Katarzyna Grynfeld: - Oczywiście zdarzają się przypadki, że system o kimś zapomni. Że jakiś urzędnik na jakiegoś niepełnosprawnego krzywo popatrzy i nie pomoże mu więcej niż musi. To są jednak wyjątki. Generalnie wszystko jak widać działa.
Zbigniew Graczyk: - Szczerze mówiąc nie przychodzą mi do głowy przykłady świadczące o tym, że system działa źle albo niewydajnie. Niewykluczone, że inne osoby mają na ten temat odmienne opinie. Ja natomiast, jeżeli mam wózek, podnośnik w mieszkaniu, który przenosi mnie z wózka na łóżko, mam asystenta, to czego tu - mówiąc kolokwialnie - się czepiać? Skoro to wszystko jest i działa.

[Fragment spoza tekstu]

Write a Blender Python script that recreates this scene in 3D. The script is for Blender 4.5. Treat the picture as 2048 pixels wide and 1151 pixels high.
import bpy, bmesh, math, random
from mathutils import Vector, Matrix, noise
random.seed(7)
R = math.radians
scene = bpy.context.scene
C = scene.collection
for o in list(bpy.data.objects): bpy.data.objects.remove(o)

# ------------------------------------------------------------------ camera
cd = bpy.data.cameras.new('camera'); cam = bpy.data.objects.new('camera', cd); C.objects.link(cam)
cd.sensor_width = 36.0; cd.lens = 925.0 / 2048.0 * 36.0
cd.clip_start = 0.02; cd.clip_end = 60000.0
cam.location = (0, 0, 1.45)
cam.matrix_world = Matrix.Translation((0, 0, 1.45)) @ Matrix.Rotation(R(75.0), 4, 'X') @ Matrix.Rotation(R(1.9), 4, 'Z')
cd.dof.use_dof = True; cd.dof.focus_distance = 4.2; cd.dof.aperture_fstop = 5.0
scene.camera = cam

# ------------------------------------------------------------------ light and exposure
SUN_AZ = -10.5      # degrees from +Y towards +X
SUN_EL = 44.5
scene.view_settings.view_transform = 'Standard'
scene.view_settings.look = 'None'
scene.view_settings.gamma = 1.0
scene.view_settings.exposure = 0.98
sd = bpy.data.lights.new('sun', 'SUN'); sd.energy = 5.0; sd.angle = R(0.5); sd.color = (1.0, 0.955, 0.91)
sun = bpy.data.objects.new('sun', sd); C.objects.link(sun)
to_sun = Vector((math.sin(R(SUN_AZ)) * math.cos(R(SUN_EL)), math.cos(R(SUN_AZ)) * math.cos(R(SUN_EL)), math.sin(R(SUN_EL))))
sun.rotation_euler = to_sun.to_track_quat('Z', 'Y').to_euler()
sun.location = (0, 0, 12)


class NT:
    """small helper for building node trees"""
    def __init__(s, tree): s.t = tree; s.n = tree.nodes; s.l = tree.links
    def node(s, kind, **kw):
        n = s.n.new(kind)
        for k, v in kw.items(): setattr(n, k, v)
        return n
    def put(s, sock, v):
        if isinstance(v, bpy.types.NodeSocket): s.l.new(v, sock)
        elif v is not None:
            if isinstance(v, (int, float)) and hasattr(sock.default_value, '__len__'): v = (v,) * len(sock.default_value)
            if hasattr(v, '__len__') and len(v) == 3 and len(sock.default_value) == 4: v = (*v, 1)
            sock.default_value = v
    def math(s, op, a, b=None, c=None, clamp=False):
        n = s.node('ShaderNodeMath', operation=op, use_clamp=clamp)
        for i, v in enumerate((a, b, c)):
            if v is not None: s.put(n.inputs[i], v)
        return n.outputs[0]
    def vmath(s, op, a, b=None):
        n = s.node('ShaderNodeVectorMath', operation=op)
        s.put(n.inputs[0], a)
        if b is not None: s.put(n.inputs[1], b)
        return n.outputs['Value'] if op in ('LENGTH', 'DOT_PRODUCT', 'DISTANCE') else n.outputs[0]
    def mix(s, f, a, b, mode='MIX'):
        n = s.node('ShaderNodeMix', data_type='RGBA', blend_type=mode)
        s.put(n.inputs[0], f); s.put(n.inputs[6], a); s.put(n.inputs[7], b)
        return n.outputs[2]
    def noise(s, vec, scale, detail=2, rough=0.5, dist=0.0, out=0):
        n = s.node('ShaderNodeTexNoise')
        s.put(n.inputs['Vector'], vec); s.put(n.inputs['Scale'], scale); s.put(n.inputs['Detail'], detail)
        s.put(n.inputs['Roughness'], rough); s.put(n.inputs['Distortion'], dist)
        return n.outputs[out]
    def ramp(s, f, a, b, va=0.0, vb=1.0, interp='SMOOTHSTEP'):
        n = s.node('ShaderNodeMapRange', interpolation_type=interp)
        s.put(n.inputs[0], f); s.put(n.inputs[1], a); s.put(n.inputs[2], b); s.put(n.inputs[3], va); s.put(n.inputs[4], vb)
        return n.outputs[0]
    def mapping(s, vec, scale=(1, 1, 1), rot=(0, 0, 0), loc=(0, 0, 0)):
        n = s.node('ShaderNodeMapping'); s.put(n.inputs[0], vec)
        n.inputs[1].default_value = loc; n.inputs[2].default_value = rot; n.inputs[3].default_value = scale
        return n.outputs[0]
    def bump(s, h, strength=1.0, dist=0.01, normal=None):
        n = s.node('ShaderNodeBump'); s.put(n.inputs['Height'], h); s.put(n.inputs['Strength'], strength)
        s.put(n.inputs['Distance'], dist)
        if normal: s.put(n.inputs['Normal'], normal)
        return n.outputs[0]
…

- W Polsce nie ma asystentów osób niepełnosprawnych. Proszę więc powiedzieć, jak postrzegana jest ta praca w Szwecji przez innych ludzi? Czy zawód asystenta cieszy się poważaniem społecznym, czy należy do tych gorszych prac, których wykonywaniem nie wypada się chwalić?

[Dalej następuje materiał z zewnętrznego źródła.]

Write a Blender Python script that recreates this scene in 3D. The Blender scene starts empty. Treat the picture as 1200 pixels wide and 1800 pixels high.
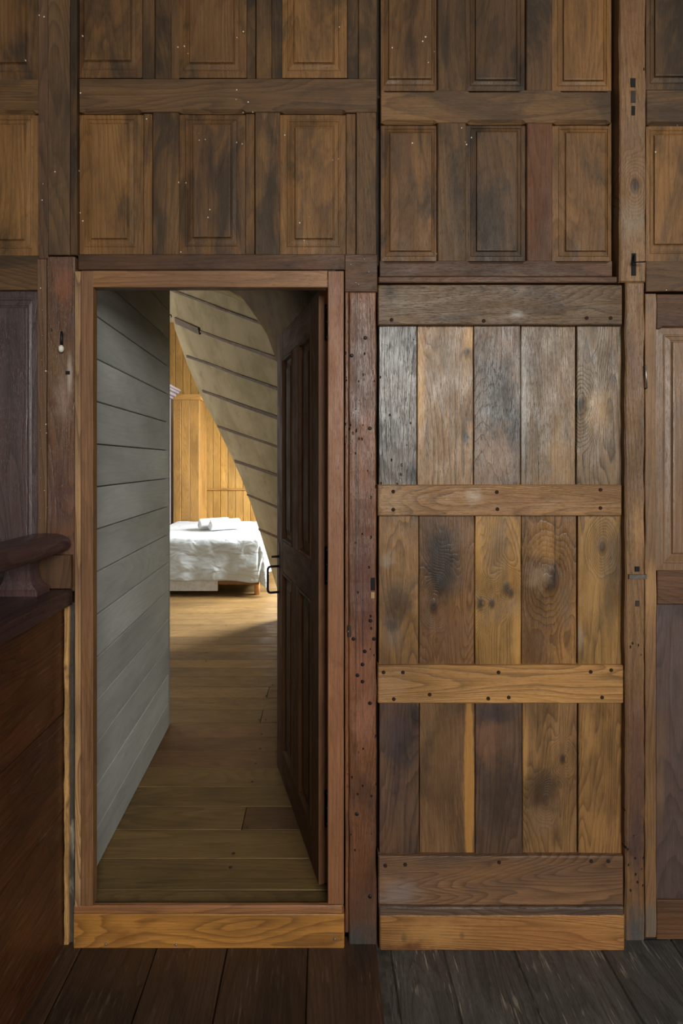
import bpy, bmesh, math, random
from mathutils import Vector, noise as mnoise
random.seed(7)
scene = bpy.context.scene
COL = scene.collection

# ------------------------------------------------------------------ camera, light, exposure
F = 883.0            # focal length in pixels of the 1200x1800 frame
D = 1.63             # camera distance to the panelled wall (plane y = 0)
CZ = 1.58            # camera height
PX, PY = 565.0, 813.0
cam_d = bpy.data.cameras.new('camera')
cam = bpy.data.objects.new('camera', cam_d)
COL.objects.link(cam)
cam.location = (0, -D, CZ)
cam.rotation_euler = (math.pi / 2, 0, 0)
cam_d.sensor_fit = 'VERTICAL'
cam_d.sensor_height = 36.0
cam_d.lens = F / 1800.0 * 36.0
cam_d.shift_x = (600 - PX) / 1800.0
cam_d.shift_y = -(900 - PY) / 1800.0
cam_d.clip_start = 0.02
scene.camera = cam

world = bpy.data.worlds.new('world')
scene.world = world
world.use_nodes = True
bg = world.node_tree.nodes['Background']
bg.inputs[0].default_value = (0.92, 0.93, 0.92, 1)
bg.inputs[1].default_value = 0.13

def area(name, loc, target, sx, sy, power, color):
    l = bpy.data.lights.new(name, 'AREA')
    l.shape = 'RECTANGLE'
    l.size, l.size_y, l.energy, l.color = sx, sy, power, color
    o = bpy.data.objects.new(name, l)
    COL.objects.link(o)
    o.location = loc
    o.rotation_euler = (Vector(target) - Vector(loc)).to_track_quat('-Z', 'Y').to_euler()
    return o

area('hall_window_light', (1.5, -4.6, 2.6), (0.3, 0, 1.2), 2.3, 1.9, 214, (1.0, 0.985, 0.925))
area('bedroom_window_light', (1.02, 3.9, 2.05), (-0.8, 2.9, 0.15), 1.1, 1.5, 430, (0.97, 0.985, 1.0))
area('bedroom_fill_light', (-3.3, 3.0, 2.0), (-.3, 2.6, 1.2), 1.4, 1.4, 22, (0.97, 0.985, 1.0))  # added fill for the sloped wall and bed front, without a window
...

Katarzyna Grynfeld: - Ta praca cieszy się respektem, bo jednak społeczeństwo docenia pomoc osobom słabszym i niesamodzielnym. Nasz status materialny jest powiem szczerze taki sobie. Choć z drugiej strony chyba lepszy niż nauczycieli. Pracowałam kiedyś jako nauczycielka. Będąc asystentką osoby niepełnosprawnej, zarabiam o około 15 tysięcy koron więcej.
- Jak układają się relacje między pacjentami a asystentami, skoro asystenci są przydzieleni nierzadko na całą dobę, są jak domownicy i musi dać się z nimi wytrzymać? Pewnie zdarzają się niezgodności charakterów. Co wtedy?
Katarzyna Grynfeld: Pacjent ma decydujący wpływ na wybór asystenta. Nie może mieć go narzuconego wbrew swojej woli. Dobrym przykładem jest tu moja siostra, również mieszkająca w Szwecji. Chciała mieć wyłącznie asystentów mówiących po polsku. I takich dostała.